* [PROBLEM DETAILS]: Starting at the first line of the data below, retype every line up to and including the one containing "from mathutils.geometry import".

* [RECORDED INFORMATION]:
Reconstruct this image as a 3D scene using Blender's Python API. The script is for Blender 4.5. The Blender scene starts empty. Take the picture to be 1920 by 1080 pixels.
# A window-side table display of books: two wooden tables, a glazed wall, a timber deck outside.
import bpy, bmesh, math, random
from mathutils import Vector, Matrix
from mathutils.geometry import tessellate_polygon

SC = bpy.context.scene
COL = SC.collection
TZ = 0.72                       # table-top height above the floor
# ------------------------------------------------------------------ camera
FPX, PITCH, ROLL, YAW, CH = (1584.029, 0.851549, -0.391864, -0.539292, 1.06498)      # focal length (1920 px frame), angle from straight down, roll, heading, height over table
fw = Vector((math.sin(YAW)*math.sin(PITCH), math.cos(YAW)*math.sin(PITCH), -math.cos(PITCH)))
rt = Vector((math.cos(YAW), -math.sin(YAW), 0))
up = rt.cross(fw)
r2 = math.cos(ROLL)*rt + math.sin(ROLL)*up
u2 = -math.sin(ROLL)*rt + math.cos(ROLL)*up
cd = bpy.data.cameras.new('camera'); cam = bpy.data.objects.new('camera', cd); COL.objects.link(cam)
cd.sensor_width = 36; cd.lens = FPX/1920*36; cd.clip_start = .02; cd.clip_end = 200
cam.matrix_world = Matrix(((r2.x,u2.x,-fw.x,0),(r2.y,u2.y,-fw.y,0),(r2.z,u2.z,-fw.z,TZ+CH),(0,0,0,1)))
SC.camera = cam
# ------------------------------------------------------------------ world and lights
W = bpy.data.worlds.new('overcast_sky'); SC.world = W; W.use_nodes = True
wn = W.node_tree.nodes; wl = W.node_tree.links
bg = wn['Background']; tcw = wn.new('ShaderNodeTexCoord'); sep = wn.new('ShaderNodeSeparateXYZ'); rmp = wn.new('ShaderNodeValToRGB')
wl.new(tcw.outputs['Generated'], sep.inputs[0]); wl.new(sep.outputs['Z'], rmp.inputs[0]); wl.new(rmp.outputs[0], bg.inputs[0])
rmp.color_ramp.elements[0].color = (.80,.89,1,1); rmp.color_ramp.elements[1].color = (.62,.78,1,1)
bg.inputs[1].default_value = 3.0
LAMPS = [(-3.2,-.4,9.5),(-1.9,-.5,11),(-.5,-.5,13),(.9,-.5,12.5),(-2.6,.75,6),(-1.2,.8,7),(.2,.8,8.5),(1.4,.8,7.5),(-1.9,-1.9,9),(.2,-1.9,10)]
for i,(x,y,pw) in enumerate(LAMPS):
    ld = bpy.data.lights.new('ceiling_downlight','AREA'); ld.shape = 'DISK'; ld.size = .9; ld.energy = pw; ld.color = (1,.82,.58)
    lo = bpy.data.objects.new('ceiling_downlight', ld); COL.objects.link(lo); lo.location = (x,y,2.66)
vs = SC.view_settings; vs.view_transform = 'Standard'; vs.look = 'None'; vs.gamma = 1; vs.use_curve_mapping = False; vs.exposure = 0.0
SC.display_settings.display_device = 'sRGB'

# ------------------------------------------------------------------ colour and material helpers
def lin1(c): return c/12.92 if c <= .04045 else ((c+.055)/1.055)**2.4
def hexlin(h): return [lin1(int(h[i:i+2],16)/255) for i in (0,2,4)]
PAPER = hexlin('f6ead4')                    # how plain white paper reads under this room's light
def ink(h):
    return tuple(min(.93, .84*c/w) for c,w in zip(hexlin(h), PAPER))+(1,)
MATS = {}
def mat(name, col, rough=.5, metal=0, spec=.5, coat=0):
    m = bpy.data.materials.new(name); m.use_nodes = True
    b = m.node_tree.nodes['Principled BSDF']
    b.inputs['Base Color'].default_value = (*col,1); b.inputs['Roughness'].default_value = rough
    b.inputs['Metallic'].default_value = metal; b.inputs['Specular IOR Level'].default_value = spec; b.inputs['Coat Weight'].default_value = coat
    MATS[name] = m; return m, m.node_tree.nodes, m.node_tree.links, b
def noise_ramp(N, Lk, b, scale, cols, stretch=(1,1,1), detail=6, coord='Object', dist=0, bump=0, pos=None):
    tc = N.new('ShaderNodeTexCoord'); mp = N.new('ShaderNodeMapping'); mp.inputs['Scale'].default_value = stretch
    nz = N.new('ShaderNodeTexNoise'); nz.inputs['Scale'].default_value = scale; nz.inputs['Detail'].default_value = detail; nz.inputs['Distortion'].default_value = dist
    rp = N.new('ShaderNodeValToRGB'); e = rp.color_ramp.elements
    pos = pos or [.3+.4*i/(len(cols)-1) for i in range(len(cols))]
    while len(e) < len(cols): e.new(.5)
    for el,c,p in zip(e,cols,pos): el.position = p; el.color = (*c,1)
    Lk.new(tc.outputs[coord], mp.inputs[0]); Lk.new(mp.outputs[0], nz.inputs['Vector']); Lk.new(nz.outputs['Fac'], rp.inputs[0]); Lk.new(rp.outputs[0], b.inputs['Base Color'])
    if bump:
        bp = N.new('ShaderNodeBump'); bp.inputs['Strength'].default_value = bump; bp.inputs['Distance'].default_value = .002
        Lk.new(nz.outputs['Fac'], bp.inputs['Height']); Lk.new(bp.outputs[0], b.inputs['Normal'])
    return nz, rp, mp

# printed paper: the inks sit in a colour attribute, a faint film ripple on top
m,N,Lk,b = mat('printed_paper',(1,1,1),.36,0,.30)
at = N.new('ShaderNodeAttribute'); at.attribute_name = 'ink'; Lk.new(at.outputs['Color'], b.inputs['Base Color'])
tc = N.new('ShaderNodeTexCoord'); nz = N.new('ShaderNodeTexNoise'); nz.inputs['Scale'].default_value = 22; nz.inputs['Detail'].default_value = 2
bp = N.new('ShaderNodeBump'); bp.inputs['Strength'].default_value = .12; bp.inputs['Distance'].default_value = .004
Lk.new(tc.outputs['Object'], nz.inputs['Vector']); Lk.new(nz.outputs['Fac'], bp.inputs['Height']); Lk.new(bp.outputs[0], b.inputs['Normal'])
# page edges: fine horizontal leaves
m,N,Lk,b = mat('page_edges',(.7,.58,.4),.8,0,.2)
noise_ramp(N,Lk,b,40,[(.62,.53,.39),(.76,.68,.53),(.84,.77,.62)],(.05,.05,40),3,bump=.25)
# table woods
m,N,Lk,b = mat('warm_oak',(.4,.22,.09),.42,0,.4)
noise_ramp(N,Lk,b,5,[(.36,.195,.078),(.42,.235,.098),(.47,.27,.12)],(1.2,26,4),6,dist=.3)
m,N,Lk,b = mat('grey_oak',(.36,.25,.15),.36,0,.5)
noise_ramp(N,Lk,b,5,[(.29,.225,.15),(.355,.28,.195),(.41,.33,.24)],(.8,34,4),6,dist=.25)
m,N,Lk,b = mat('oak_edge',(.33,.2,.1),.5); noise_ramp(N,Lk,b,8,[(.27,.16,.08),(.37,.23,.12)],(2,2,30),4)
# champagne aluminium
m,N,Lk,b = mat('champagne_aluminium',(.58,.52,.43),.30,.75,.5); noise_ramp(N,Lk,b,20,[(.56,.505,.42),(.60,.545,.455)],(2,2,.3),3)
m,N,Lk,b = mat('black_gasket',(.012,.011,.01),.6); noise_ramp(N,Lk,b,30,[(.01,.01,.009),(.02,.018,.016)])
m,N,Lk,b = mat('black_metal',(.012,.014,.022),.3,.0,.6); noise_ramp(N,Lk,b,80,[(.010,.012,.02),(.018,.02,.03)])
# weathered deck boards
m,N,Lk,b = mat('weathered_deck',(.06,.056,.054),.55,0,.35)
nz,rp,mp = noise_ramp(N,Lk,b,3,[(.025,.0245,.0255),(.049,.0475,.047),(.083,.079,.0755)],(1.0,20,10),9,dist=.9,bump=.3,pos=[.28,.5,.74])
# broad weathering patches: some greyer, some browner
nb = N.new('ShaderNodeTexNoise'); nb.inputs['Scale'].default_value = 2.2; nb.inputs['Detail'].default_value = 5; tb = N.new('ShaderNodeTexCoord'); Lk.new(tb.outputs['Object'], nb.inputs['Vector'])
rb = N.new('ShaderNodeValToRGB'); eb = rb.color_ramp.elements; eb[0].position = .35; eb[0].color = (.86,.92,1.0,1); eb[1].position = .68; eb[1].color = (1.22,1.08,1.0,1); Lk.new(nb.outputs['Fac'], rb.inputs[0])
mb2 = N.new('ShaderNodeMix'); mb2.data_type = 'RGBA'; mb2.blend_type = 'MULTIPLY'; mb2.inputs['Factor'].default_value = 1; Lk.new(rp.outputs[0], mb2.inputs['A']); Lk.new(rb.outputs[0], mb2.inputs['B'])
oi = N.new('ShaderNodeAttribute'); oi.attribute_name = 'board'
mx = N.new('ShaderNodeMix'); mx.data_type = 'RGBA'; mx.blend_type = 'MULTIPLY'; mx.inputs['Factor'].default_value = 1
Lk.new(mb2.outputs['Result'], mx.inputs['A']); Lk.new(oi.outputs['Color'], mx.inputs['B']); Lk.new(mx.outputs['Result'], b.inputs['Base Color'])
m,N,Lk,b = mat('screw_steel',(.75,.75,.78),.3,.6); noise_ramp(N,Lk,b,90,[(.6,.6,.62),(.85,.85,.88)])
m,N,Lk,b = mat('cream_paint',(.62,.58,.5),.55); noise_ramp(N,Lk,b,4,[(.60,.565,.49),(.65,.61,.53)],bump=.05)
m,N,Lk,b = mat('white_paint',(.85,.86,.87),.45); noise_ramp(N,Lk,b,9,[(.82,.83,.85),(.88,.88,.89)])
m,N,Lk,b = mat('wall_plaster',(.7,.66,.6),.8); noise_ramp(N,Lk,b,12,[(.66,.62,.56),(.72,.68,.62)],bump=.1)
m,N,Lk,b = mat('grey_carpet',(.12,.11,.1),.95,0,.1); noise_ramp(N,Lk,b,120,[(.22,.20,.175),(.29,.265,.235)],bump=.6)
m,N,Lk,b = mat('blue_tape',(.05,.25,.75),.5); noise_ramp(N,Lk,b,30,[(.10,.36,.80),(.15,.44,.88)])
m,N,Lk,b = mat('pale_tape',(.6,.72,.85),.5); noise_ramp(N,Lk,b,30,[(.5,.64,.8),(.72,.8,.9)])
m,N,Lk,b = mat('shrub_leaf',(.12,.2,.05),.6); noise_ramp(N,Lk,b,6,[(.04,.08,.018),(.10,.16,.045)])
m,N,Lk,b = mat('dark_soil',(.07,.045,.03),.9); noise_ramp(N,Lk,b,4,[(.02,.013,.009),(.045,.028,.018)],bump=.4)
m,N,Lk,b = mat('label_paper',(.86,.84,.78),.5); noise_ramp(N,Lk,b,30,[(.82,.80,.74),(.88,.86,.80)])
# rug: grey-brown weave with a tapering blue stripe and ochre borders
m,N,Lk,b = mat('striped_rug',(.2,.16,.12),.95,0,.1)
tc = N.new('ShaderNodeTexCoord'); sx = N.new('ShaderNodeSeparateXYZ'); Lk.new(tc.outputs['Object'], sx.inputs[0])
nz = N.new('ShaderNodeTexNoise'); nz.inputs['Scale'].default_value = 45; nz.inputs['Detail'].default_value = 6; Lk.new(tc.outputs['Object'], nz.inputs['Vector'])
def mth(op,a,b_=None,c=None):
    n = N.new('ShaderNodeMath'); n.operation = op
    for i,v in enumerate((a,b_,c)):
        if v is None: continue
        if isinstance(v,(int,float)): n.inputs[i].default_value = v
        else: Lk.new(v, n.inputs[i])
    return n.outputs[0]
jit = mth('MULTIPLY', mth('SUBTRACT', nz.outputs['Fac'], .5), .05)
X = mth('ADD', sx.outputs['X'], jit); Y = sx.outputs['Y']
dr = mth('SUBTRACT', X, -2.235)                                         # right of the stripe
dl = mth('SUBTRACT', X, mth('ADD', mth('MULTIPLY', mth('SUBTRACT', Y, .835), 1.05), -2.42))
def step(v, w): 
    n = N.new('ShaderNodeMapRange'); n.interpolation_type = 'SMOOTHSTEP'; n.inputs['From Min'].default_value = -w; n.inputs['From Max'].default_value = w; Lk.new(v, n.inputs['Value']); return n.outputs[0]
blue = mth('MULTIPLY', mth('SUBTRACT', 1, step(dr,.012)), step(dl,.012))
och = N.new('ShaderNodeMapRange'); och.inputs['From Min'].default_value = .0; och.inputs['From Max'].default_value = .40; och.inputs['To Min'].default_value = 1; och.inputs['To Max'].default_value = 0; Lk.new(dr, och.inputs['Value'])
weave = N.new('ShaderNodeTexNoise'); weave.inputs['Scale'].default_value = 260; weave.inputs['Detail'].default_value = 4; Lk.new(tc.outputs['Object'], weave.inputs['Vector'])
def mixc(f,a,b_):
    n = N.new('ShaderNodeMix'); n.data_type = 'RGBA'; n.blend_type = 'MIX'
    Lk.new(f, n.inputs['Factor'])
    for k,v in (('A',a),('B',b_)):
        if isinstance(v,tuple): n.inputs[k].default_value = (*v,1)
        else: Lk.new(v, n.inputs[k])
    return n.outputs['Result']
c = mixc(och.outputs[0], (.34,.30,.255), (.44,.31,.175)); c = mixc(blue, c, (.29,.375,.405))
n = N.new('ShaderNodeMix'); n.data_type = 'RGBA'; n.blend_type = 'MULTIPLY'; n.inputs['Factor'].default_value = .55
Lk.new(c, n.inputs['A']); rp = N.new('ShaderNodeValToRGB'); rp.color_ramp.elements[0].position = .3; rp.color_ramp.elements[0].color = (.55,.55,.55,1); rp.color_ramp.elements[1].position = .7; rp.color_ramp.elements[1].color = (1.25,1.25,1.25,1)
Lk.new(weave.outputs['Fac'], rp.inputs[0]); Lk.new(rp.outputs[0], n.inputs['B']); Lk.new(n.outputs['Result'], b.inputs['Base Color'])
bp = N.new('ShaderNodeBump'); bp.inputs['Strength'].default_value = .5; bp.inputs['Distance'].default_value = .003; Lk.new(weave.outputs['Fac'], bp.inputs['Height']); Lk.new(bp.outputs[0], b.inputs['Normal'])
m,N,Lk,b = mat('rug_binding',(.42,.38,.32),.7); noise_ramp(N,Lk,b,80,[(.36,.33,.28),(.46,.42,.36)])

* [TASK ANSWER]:
Reconstruct this image as a 3D scene using Blender's Python API. The script is for Blender 4.5. The Blender scene starts empty. Take the picture to be 1920 by 1080 pixels.
# A window-side table display of books: two wooden tables, a glazed wall, a timber deck outside.
import bpy, bmesh, math, random
from mathutils import Vector, Matrix
from mathutils.geometry import tessellate_polygon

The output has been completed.